Work to do → Leaving out the pictures, retype all the material exactly.

Supplied data →
——

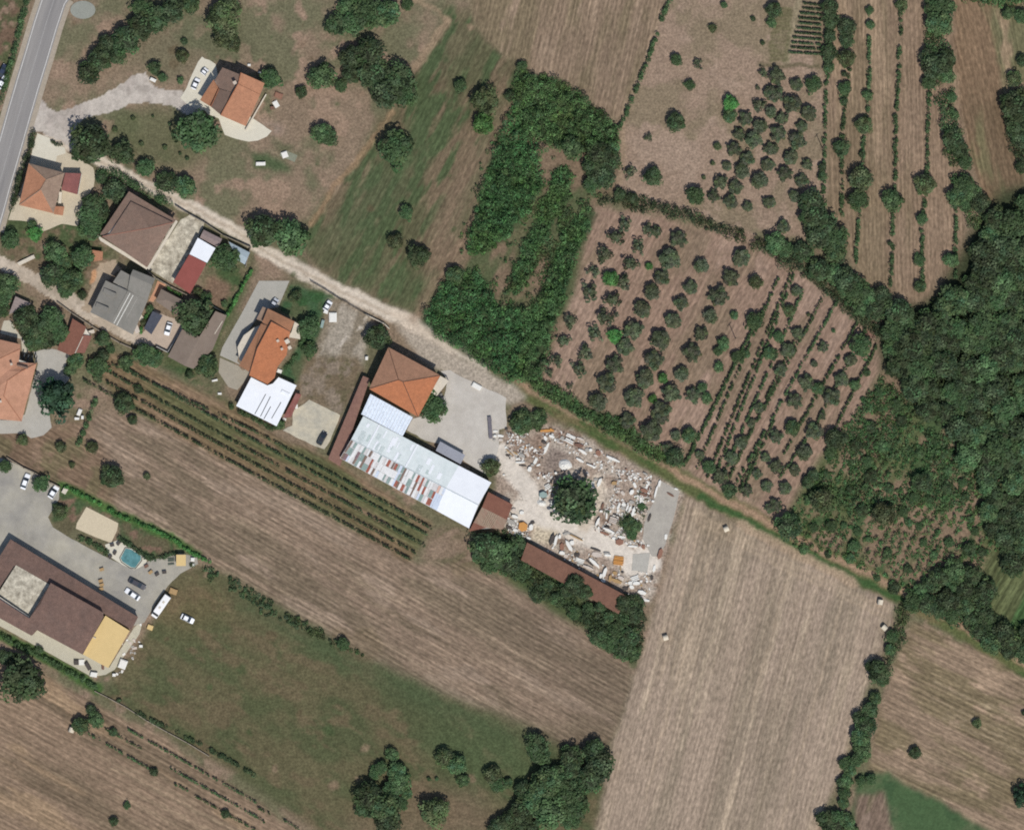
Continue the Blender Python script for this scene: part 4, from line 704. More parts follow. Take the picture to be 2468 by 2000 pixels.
hedge('hedge', 'green hedge line dividing the top field and the north grove', 'hedge', [P('t20', *p) for p in ((1300, -10), (1240, 120), (1180, 300), (1100, 520), (1040, 680), (960, 880), (900, 1020), (830, 1090))], 1.6, 1.4, L_MID, None, 22, .15, .28, 132)
hedge('hedge', 'green planting strip at the east foot of the orange roofed house', 'hedge', [P('zE', *p) for p in ((1230, 1420), (1380, 1260), (1560, 900))], 1.5, .9, L_MID, None, 22, .13, .2, 133)
hedge('hedge', 'curved dark planting around the pool terrace', 'hedge', [P('zN', *p) for p in ((870, 60), (1000, 160), (1200, 290), (1330, 400), (1500, 410), (1750, 330))], 1.6, 1.1, L_DARK, None, 22, .14, .1, 134)
hedge('hedge', 'small flower bed hedge between the grey roof and the dark canopy', 'hedge', [P('zD', *p) for p in ((1080, 800), (1020, 950), (960, 1100), (930, 1230))], 1.1, .9, L_LIME, None, 20, .12, .1, 135)
hedge('hedge', 'small green strip hedge under the red shed roof', 'hedge', [P('zD', *p) for p in ((1370, 500), (1480, 560), (1610, 640))], 1.2, .9, L_LIME, None, 20, .12, 0, 136)

# ================================================================ BUILDINGS
def tile(name, c, c2, **k): return flat(name, c, c2=c2, **{**dict(scale=.35, amt=.8, var=.1, fine=.14), **k})
M_OR = tile('orange roof tiles', C(182, 130, 100), C(164, 118, 92)); M_OR2 = tile('weathered orange tiles', C(168, 118, 88), C(144, 110, 86), scale=.14)
M_OR3 = tile('vivid orange tiles', C(182, 117, 81), C(168, 110, 78)); M_SAL = tile('salmon roof tiles', C(190, 142, 116), C(174, 130, 104), scale=.2)
M_BRT_SHADE = tile('brown roof tiles', C(136, 112, 98), C(122, 104, 92)); M_BRR = tile('dark brown roof tiles', C(124, 99, 88), C(106, 88, 80), scale=.25, var=.14, fine=.2)  # brown tiles; also paint shade into the villa's west slopes
M_BRW = tile('grey brown tiles', C(154, 132, 114), C(138, 116, 100)); M_RED = tile('red metal roof', C(150, 86, 78), C(140, 80, 72), var=.04, fine=.04)
M_RED2 = tile('red paving roof', C(146, 94, 88), C(130, 86, 82)); M_RB = tile('red brown roof', C(134, 92, 76), C(122, 82, 68), var=.06)
M_GRY = tile('grey roof sheets', C(138, 134, 126), C(124, 122, 114), var=.06, fine=.06); M_MUD = tile('muddy grey roof sheets', C(134, 120, 108), C(124, 110, 98), var=.05, fine=.05)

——

Solution below →
Continue the Blender Python script for this scene: part 4, from line 704. More parts follow. Take the picture to be 2468 by 2000 pixels.
hedge('hedge', 'green hedge line dividing the top field and the north grove', 'hedge', [P('t20', *p) for p in ((1300, -10), (1240, 120), (1180, 300), (1100, 520), (1040, 680), (960, 880), (900, 1020), (830, 1090))], 1.6, 1.4, L_MID, None, 22, .15, .28, 132)
hedge('hedge', 'green planting strip at the east foot of the orange roofed house', 'hedge', [P('zE', *p) for p in ((1230, 1420), (1380, 1260), (1560, 900))], 1.5, .9, L_MID, None, 22, .13, .2, 133)
hedge('hedge', 'curved dark planting around the pool terrace', 'hedge', [P('zN', *p) for p in ((870, 60), (1000, 160), (1200, 290), (1330, 400), (1500, 410), (1750, 330))], 1.6, 1.1, L_DARK, None, 22, .14, .1, 134)
hedge('hedge', 'small flower bed hedge between the grey roof and the dark canopy', 'hedge', [P('zD', *p) for p in ((1080, 800), (1020, 950), (960, 1100), (930, 1230))], 1.1, .9, L_LIME, None, 20, .12, .1, 135)
hedge('hedge', 'small green strip hedge under the red shed roof', 'hedge', [P('zD', *p) for p in ((1370, 500), (1480, 560), (1610, 640))], 1.2, .9, L_LIME, None, 20, .12, 0, 136)

# ================================================================ BUILDINGS
def tile(name, c, c2, **k): return flat(name, c, c2=c2, **{**dict(scale=.35, amt=.8, var=.1, fine=.14), **k})
M_OR = tile('orange roof tiles', C(182, 130, 100), C(164, 118, 92)); M_OR2 = tile('weathered orange tiles', C(168, 118, 88), C(144, 110, 86), scale=.14)
M_OR3 = tile('vivid orange tiles', C(182, 117, 81), C(168, 110, 78)); M_SAL = tile('salmon roof tiles', C(190, 142, 116), C(174, 130, 104), scale=.2)
M_BRT_SHADE = tile('brown roof tiles', C(136, 112, 98), C(122, 104, 92)); M_BRR = tile('dark brown roof tiles', C(124, 99, 88), C(106, 88, 80), scale=.25, var=.14, fine=.2)  # brown tiles; also paint shade into the villa's west slopes
M_BRW = tile('grey brown tiles', C(154, 132, 114), C(138, 116, 100)); M_RED = tile('red metal roof', C(150, 86, 78), C(140, 80, 72), var=.04, fine=.04)
M_RED2 = tile('red paving roof', C(146, 94, 88), C(130, 86, 82)); M_RB = tile('red brown roof', C(134, 92, 76), C(122, 82, 68), var=.06)
M_GRY = tile('grey roof sheets', C(138, 134, 126), C(124, 122, 114), var=.06, fine=.06); M_MUD = tile('muddy grey roof sheets', C(134, 120, 108), C(124, 110, 98), var=.05, fine=.05)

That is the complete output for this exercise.